Я согласна с Арье Левитиным, что языковые особенности рассказа приближают его к поэзии и музыке. Я бы добавила и живопись. Мы погружаемся в языковую стихию, вполне сопоставимую с полотном, на котором изобразительный эффект достигается не последовательной прорисовкой деталей, а странным подчас, но нужным художнику сочетанием линий, форм и красок. Да, у читателя возникают определенные трудности… Но и стимулы!
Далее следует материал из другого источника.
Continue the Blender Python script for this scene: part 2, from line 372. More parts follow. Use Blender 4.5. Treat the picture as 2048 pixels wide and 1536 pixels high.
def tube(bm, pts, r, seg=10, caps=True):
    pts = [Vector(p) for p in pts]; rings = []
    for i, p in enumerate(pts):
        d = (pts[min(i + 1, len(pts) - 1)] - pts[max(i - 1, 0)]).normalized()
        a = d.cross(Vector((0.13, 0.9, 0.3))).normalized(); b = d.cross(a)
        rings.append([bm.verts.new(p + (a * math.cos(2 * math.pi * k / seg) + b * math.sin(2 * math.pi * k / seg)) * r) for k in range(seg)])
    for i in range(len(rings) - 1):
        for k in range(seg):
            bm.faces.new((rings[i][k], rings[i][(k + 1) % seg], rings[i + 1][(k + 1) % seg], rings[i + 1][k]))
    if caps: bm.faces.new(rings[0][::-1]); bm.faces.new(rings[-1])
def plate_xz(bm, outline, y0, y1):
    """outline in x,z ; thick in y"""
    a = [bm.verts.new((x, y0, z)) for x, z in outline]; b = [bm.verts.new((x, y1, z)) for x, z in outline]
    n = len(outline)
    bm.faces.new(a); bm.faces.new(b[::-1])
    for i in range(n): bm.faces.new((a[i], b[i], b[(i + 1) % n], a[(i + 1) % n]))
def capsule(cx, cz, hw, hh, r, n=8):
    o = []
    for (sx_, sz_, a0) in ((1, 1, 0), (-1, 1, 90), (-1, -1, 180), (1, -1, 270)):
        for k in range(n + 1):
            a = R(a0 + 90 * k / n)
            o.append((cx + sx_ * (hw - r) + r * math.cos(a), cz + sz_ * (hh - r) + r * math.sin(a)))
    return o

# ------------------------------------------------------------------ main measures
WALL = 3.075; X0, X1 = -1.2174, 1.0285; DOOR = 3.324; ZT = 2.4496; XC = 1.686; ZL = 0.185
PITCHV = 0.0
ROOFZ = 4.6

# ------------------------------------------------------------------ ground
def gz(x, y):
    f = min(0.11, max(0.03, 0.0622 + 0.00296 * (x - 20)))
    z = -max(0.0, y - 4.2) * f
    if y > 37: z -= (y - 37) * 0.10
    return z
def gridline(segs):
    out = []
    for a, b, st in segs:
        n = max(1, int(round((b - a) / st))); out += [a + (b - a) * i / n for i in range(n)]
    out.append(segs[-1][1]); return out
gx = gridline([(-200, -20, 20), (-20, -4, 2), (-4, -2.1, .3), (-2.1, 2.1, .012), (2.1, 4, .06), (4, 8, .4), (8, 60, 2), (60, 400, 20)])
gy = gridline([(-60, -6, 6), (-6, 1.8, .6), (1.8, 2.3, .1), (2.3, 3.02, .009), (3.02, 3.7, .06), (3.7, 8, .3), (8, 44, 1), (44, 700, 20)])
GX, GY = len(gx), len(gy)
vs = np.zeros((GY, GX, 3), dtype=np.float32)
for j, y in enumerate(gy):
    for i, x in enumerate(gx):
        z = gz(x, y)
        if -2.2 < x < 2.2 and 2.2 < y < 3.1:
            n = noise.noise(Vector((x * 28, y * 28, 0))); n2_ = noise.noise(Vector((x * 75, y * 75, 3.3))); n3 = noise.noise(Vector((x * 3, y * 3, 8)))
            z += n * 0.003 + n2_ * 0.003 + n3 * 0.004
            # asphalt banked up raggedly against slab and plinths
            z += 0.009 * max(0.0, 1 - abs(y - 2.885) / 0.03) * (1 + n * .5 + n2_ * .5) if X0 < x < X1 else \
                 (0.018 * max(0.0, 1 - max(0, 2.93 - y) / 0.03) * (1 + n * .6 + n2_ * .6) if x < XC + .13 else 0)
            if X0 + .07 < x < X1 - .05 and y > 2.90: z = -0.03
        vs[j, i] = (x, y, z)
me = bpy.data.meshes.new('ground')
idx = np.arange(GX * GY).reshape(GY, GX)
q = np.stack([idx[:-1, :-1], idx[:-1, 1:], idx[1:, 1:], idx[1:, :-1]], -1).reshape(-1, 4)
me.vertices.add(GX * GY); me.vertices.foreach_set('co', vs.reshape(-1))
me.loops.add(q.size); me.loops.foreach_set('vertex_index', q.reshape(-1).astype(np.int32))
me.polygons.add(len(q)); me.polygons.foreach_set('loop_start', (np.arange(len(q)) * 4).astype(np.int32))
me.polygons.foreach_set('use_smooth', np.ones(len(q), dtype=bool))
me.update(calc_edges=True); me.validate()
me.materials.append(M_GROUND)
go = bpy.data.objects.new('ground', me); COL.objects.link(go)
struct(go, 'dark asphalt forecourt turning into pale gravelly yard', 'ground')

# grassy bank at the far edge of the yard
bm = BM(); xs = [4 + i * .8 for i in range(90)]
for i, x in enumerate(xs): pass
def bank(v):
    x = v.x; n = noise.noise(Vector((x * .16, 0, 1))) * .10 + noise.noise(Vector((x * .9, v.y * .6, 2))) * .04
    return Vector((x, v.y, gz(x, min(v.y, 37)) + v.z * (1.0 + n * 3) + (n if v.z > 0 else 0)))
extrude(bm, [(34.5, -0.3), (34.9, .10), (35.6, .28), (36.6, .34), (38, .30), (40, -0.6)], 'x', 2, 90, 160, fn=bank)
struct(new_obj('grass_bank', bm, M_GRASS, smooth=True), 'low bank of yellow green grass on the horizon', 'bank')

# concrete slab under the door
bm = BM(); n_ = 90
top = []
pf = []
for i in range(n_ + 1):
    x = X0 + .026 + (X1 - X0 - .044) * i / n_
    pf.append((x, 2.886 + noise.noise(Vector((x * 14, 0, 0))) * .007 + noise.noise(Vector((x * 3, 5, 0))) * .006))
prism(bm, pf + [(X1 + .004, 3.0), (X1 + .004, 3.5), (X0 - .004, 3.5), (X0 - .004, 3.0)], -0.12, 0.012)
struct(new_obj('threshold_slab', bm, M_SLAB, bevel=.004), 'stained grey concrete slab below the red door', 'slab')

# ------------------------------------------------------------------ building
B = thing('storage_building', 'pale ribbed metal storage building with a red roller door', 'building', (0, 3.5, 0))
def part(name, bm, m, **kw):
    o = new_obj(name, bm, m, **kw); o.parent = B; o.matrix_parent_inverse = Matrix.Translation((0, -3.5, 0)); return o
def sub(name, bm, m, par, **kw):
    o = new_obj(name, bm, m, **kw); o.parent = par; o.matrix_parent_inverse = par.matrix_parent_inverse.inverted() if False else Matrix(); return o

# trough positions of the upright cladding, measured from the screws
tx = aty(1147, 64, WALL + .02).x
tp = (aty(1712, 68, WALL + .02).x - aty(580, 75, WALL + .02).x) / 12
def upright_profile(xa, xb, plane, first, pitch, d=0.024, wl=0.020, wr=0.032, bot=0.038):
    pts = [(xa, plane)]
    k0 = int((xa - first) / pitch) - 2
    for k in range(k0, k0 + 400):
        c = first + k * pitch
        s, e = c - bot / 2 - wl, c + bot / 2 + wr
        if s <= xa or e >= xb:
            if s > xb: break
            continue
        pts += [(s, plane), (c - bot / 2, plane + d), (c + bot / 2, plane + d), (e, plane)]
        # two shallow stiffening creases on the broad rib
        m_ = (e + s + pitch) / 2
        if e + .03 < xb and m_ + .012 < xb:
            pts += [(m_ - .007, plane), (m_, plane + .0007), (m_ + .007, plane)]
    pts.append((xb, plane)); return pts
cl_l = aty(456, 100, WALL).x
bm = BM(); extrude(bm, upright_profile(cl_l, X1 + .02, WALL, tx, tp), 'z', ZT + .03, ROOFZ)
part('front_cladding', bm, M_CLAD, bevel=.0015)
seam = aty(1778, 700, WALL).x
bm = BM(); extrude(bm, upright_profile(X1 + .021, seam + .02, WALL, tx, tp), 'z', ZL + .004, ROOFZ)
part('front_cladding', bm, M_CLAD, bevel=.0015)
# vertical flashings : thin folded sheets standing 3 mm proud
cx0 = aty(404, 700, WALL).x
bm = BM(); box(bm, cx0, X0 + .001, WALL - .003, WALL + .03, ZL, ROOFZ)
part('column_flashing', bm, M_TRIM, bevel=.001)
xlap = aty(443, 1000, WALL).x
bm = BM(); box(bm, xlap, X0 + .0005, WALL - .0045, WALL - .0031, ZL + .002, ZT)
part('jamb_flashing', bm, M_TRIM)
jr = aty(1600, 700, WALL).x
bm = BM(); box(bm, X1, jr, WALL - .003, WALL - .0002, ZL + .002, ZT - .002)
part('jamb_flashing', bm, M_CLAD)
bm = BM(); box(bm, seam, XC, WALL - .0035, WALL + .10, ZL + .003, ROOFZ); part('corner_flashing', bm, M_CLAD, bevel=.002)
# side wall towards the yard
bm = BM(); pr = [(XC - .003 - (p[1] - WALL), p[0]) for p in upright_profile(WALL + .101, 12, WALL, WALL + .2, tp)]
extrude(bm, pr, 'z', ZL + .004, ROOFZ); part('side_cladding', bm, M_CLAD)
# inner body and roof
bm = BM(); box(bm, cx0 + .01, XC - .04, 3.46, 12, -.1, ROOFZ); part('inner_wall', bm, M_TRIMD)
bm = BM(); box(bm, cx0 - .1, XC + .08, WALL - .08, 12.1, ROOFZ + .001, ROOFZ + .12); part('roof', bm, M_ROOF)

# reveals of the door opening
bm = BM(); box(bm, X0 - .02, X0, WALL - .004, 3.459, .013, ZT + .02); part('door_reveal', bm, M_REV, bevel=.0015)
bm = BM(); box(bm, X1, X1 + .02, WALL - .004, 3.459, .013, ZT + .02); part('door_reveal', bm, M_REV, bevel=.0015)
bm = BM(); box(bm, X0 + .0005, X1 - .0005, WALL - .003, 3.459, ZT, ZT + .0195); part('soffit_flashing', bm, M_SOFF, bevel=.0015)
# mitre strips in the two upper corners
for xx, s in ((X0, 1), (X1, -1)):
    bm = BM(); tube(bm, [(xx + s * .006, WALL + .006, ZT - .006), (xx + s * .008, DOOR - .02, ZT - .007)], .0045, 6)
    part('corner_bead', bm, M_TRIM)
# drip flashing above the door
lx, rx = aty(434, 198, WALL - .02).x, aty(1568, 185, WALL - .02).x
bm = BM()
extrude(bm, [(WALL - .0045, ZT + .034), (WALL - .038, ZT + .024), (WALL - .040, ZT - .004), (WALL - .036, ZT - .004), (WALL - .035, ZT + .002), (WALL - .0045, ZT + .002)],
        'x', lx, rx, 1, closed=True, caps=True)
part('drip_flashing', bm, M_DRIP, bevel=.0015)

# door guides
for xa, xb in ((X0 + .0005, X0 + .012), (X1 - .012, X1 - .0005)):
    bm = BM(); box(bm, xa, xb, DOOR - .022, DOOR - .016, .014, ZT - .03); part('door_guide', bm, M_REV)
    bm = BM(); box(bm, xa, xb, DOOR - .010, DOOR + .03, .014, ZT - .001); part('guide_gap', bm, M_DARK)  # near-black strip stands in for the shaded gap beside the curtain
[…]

Какая прелесть! Автор так мастерски владеет словом, что даже старость под его пером и страшна, и хороша, даже свежа. Но всё утопает в дымке, всё это жизнь какого-то промежуточного мира. То ли мира снов, то ли того мира, который тот свет, к сожалению. Но не ад и не рай. А папиросный, дымчатый мир; зато великолепно помнящий и хранящий все подробности (увы, ставшие мелкими аксессуарами) пяти живых чувств. Так и хочется сказать несколько нелепостей: привкус вкуса, цепкость осязания, привязчивость запаха… Ну а сами чувства – это земное земным, пусть их – и ну их вообще. Кажется, что автору так кажется. И всё же замечательно. Жаль только, что малая вечность ‒ у каждого своя.